What we want is something equivalent to the CPU Time counter in the OS-level activity monitor, but for individual tasks:
Proposed Solution
Add two counters to the Task struct: (forgive the crude pseudo code)
struct task {
…
+ last_scheduled_at timestamp;
+ cpu_time_total_ns int64; // initialize to 0
}
And then use them in the scheduler:
when taking task T off the run queue and putting it on a CPU {
…
+ T.last_scheduled_at = now()
}
…
when taking task T off the CPU due to it blocking on something {
…
+ T.cpu_time_total_ns += now() - T.last_scheduled_at
}
The counter could then be read from Julia "userspace":
println("my task got $(t.cpu_time_total_ns) ns of CPU time")
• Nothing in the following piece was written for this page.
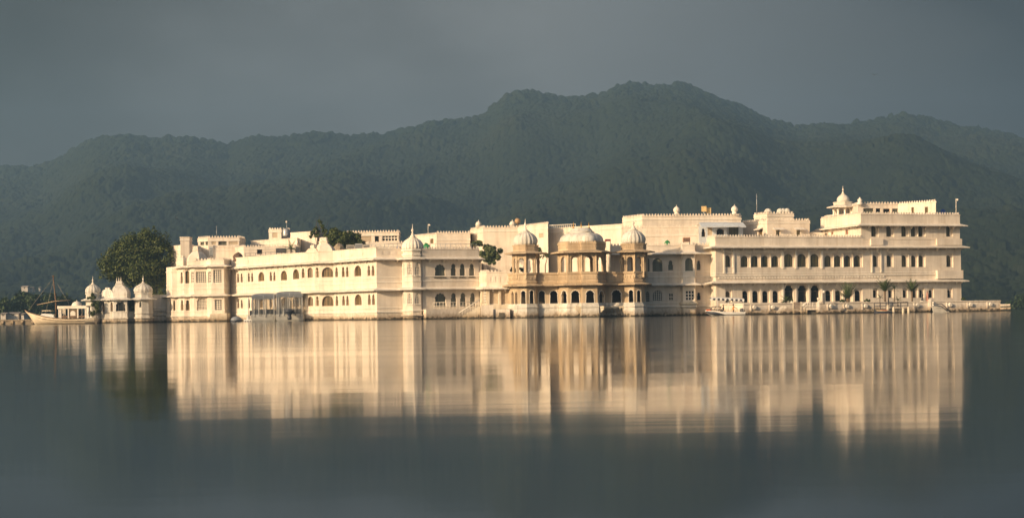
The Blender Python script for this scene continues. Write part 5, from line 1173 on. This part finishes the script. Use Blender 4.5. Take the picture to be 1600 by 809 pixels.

…and then fed into other systems for logging / metrics, etc.
Alternatives
- @kpamnany's bpftrace infrastructure (see Runtime event trace visualization #36870) emits task switch events which could be used to derive this same information. It's just a lot harder to use, since you have to be on a machine that supports BPF, then set up something which is consuming the events. Making this info available directly in Julia userspace seems easier.
Task heritability
You might want to know how much time child tasks consumed as well. But I think this could be a problem left to Julia userspace, since it's possible to keep a tree of tasks and read these numbers off of them.